Written task. Print the data exactly as it is given, please.

** Start of Collected material **

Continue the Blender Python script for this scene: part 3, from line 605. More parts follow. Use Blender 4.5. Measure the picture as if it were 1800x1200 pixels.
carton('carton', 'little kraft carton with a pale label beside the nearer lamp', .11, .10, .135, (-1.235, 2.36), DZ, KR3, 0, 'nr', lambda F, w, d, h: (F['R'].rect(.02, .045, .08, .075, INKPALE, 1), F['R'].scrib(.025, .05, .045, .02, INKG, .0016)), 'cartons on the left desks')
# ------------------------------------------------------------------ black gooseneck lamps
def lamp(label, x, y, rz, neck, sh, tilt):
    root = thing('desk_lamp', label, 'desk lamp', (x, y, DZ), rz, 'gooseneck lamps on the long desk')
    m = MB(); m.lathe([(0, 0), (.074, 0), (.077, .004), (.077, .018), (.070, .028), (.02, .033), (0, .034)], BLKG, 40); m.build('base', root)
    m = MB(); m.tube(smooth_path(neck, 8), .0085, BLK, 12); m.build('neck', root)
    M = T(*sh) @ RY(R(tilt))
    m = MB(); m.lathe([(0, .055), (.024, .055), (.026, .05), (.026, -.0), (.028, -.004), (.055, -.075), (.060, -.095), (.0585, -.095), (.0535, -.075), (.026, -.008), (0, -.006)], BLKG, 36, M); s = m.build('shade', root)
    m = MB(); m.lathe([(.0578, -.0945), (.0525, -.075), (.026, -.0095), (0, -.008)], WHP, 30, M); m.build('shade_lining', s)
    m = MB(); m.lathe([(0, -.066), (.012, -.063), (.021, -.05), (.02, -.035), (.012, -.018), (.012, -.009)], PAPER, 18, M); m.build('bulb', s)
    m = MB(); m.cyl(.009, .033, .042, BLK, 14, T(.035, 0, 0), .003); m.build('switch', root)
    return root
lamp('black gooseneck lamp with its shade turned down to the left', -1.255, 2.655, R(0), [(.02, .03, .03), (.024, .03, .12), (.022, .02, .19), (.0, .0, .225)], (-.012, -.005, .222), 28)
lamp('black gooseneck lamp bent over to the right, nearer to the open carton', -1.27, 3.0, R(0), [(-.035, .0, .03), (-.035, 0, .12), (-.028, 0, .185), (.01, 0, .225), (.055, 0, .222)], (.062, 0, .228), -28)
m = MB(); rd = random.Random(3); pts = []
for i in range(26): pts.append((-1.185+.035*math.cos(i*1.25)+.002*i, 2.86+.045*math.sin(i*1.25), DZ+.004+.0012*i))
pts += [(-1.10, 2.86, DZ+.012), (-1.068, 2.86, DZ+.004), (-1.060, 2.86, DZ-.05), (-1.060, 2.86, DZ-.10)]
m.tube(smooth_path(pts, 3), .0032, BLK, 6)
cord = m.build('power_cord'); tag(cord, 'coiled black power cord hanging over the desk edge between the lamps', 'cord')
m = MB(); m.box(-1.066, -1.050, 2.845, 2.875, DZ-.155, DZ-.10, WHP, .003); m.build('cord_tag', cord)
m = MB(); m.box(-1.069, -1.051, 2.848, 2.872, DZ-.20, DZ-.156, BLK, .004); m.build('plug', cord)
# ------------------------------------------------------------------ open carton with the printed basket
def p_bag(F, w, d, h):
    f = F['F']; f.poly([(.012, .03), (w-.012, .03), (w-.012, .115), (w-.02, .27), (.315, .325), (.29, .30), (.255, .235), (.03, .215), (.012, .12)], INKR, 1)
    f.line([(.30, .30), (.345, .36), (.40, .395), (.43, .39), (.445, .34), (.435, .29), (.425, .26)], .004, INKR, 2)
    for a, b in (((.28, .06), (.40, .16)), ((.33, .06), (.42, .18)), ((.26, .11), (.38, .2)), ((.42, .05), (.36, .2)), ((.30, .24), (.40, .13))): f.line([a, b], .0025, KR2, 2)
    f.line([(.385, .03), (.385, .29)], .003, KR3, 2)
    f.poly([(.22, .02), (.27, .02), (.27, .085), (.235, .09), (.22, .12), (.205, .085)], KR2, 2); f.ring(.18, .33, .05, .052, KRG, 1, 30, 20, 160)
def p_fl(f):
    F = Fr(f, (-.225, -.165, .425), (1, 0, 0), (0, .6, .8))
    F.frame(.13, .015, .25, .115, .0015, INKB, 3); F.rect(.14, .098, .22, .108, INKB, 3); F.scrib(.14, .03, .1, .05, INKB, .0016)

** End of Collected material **

Result.
Continue the Blender Python script for this scene: part 3, from line 605. More parts follow. Use Blender 4.5. Measure the picture as if it were 1800x1200 pixels.
carton('carton', 'little kraft carton with a pale label beside the nearer lamp', .11, .10, .135, (-1.235, 2.36), DZ, KR3, 0, 'nr', lambda F, w, d, h: (F['R'].rect(.02, .045, .08, .075, INKPALE, 1), F['R'].scrib(.025, .05, .045, .02, INKG, .0016)), 'cartons on the left desks')
# ------------------------------------------------------------------ black gooseneck lamps
def lamp(label, x, y, rz, neck, sh, tilt):
    root = thing('desk_lamp', label, 'desk lamp', (x, y, DZ), rz, 'gooseneck lamps on the long desk')
    m = MB(); m.lathe([(0, 0), (.074, 0), (.077, .004), (.077, .018), (.070, .028), (.02, .033), (0, .034)], BLKG, 40); m.build('base', root)
    m = MB(); m.tube(smooth_path(neck, 8), .0085, BLK, 12); m.build('neck', root)
    M = T(*sh) @ RY(R(tilt))
    m = MB(); m.lathe([(0, .055), (.024, .055), (.026, .05), (.026, -.0), (.028, -.004), (.055, -.075), (.060, -.095), (.0585, -.095), (.0535, -.075), (.026, -.008), (0, -.006)], BLKG, 36, M); s = m.build('shade', root)
    m = MB(); m.lathe([(.0578, -.0945), (.0525, -.075), (.026, -.0095), (0, -.008)], WHP, 30, M); m.build('shade_lining', s)
    m = MB(); m.lathe([(0, -.066), (.012, -.063), (.021, -.05), (.02, -.035), (.012, -.018), (.012, -.009)], PAPER, 18, M); m.build('bulb', s)
    m = MB(); m.cyl(.009, .033, .042, BLK, 14, T(.035, 0, 0), .003); m.build('switch', root)
    return root
lamp('black gooseneck lamp with its shade turned down to the left', -1.255, 2.655, R(0), [(.02, .03, .03), (.024, .03, .12), (.022, .02, .19), (.0, .0, .225)], (-.012, -.005, .222), 28)
lamp('black gooseneck lamp bent over to the right, nearer to the open carton', -1.27, 3.0, R(0), [(-.035, .0, .03), (-.035, 0, .12), (-.028, 0, .185), (.01, 0, .225), (.055, 0, .222)], (.062, 0, .228), -28)
m = MB(); rd = random.Random(3); pts = []
for i in range(26): pts.append((-1.185+.035*math.cos(i*1.25)+.002*i, 2.86+.045*math.sin(i*1.25), DZ+.004+.0012*i))
pts += [(-1.10, 2.86, DZ+.012), (-1.068, 2.86, DZ+.004), (-1.060, 2.86, DZ-.05), (-1.060, 2.86, DZ-.10)]
m.tube(smooth_path(pts, 3), .0032, BLK, 6)
cord = m.build('power_cord'); tag(cord, 'coiled black power cord hanging over the desk edge between the lamps', 'cord')
m = MB(); m.box(-1.066, -1.050, 2.845, 2.875, DZ-.155, DZ-.10, WHP, .003); m.build('cord_tag', cord)
m = MB(); m.box(-1.069, -1.051, 2.848, 2.872, DZ-.20, DZ-.156, BLK, .004); m.build('plug', cord)
# ------------------------------------------------------------------ open carton with the printed basket
def p_bag(F, w, d, h):
    f = F['F']; f.poly([(.012, .03), (w-.012, .03), (w-.012, .115), (w-.02, .27), (.315, .325), (.29, .30), (.255, .235), (.03, .215), (.012, .12)], INKR, 1)
    f.line([(.30, .30), (.345, .36), (.40, .395), (.43, .39), (.445, .34), (.435, .29), (.425, .26)], .004, INKR, 2)
    for a, b in (((.28, .06), (.40, .16)), ((.33, .06), (.42, .18)), ((.26, .11), (.38, .2)), ((.42, .05), (.36, .2)), ((.30, .24), (.40, .13))): f.line([a, b], .0025, KR2, 2)
    f.line([(.385, .03), (.385, .29)], .003, KR3, 2)
    f.poly([(.22, .02), (.27, .02), (.27, .085), (.235, .09), (.22, .12), (.205, .085)], KR2, 2); f.ring(.18, .33, .05, .052, KRG, 1, 30, 20, 160)
def p_fl(f):
    F = Fr(f, (-.225, -.165, .425), (1, 0, 0), (0, .6, .8))
    F.frame(.13, .015, .25, .115, .0015, INKB, 3); F.rect(.14, .098, .22, .108, INKB, 3); F.scrib(.14, .03, .1, .05, INKB, .0016)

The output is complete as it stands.